Eight men died, 13 were missing and presumed dead, and 22 were injured.

But according to John Culberson, that never happened.

Then there was the Sedco 135F semi-submersible rig that blew out in 1979. The Ixtoc-1 well. Oh, but that was in the Mexican offshore Gulf of Mexico, so maybe that doesn’t count. Or maybe it does, considering that it was the merger of two Schlumberger subsidiaries, Sedco and Forex in 1999 that produced a company that was renamed “Transocean Sedco Forex,” later shortened to just “Transocean.”

The Ixtoc well blew out in June 1979 with initial flow rates estimated at 30,000 barrels of oil per day. Flow was cut to a mere 10,000 barrels per day until it was finally killed 9 months later after having released 3.3 million barrels of crude oil into the Gulf, a lot of which ended up washing onto Texas’ shoreline.

The cause of the blowout? BOP failure. Same as the Deepwater Horizon.

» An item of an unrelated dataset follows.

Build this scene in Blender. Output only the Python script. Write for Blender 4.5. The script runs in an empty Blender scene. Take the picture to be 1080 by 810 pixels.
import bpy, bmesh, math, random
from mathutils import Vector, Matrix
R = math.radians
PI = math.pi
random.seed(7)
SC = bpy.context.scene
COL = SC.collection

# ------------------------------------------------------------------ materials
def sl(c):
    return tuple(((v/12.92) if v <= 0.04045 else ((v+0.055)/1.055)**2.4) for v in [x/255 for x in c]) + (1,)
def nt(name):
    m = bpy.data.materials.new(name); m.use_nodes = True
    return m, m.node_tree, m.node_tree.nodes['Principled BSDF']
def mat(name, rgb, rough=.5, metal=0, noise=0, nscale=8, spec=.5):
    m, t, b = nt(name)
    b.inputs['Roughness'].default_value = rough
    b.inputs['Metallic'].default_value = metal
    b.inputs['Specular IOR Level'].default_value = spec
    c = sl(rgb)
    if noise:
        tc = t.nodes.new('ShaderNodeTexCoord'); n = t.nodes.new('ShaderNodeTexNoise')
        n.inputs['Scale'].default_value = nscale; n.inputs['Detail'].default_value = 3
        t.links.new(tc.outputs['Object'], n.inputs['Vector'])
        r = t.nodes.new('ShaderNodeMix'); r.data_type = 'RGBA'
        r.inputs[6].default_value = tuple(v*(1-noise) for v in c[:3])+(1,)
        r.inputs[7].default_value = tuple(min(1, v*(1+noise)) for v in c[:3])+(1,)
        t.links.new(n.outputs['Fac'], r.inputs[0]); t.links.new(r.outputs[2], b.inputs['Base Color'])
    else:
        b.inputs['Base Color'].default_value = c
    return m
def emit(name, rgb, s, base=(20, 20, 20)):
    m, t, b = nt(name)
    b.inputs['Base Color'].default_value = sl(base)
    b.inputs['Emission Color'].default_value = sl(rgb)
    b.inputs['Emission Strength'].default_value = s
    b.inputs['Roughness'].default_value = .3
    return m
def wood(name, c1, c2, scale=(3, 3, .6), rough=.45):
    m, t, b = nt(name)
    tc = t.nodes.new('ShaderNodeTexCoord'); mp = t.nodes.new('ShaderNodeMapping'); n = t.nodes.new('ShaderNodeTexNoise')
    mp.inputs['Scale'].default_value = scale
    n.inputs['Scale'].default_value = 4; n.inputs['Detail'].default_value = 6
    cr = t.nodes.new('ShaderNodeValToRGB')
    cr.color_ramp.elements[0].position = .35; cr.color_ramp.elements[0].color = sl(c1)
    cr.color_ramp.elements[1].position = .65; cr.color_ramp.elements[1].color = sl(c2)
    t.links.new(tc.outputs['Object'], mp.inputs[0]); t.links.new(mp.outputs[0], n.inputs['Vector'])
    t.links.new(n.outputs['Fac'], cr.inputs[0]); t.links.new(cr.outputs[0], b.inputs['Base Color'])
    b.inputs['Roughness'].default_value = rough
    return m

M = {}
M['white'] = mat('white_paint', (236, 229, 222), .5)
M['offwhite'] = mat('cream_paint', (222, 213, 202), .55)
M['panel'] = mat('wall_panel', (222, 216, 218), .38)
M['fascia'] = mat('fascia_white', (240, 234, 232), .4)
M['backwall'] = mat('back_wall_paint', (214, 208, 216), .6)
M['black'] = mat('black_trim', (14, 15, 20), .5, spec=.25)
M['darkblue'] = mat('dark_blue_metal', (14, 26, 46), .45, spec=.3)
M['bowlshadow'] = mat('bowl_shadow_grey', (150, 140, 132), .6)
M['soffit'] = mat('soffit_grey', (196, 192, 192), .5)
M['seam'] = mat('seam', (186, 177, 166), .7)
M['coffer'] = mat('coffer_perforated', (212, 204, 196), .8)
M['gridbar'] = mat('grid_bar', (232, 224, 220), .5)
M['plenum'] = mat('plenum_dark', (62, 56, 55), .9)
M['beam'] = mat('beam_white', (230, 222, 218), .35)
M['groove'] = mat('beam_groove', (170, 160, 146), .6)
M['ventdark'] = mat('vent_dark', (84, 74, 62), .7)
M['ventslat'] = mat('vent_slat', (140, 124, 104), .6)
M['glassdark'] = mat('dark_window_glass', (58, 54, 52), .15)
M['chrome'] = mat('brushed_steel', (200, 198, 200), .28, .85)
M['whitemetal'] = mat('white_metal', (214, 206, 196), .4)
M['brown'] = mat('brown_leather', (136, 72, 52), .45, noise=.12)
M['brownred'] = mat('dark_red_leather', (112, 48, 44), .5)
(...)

Or what about the Ensco 51 jackup rig that was drilling a well on that same block as the C.P. Baker Drilling Barge, Eugene Island Block 273, when on March 1st 2001, the well blew out resulting in a fire that consumed the rig causing the derrick to collapse onto the platform. The Ensco 51 rig was subsequently repaired in 2002 and has been drilling in the Asia-Pacific regions since then.

But according to John Culberson, that blowout never happened, either.

So contrary to History According to Culberson, the Transocean Deepwater Horizon blowout is not the first time this has happened in the Gulf of Mexico. Nor is it the second or third time. It’s the fourth such incident.

And of the four, the worst of the four.

One would think that we would learn from one blowout to another, and that our record of blowouts in terms of their prevention and emergency response policies would improve with time. But clearly, the reverse is true.

Taking me back to John Culberson’s analogy between the Deepwater Horizon blowout and an aircplane disaster. Just because one plane falls out of the sky, Culberson reasons, is not justification enough to ground all aircraft.

No, not all aircraft. No one is proposing that. Not all offshore oil rigs, either. Just the few tens of rigs that are drilling in the same deepwater environment that the Macondo well was spud in.

OK, so according to Culberson’ analogy, one plane fell out of the sky. And to-date, we don’t have all the answers to why that happened. But according to Culberson, we can’t jeopardize the jobs of pilots, flight attendants and ground crews just because one plane falls out of the sky. Even if we don’t know why it happened.

My only question to Culberson then is this: how many need to fall out of the sky before we need to stop and ask why that happens? Obviously, it’s not one.


But more to the point, how many millions of barrels of oil do we allow to flow into the Gulf before we are allowed by economics and concerns about jobs in the oil industry to stop and ask how we can prevent that from ever . . . ever . . . happening again?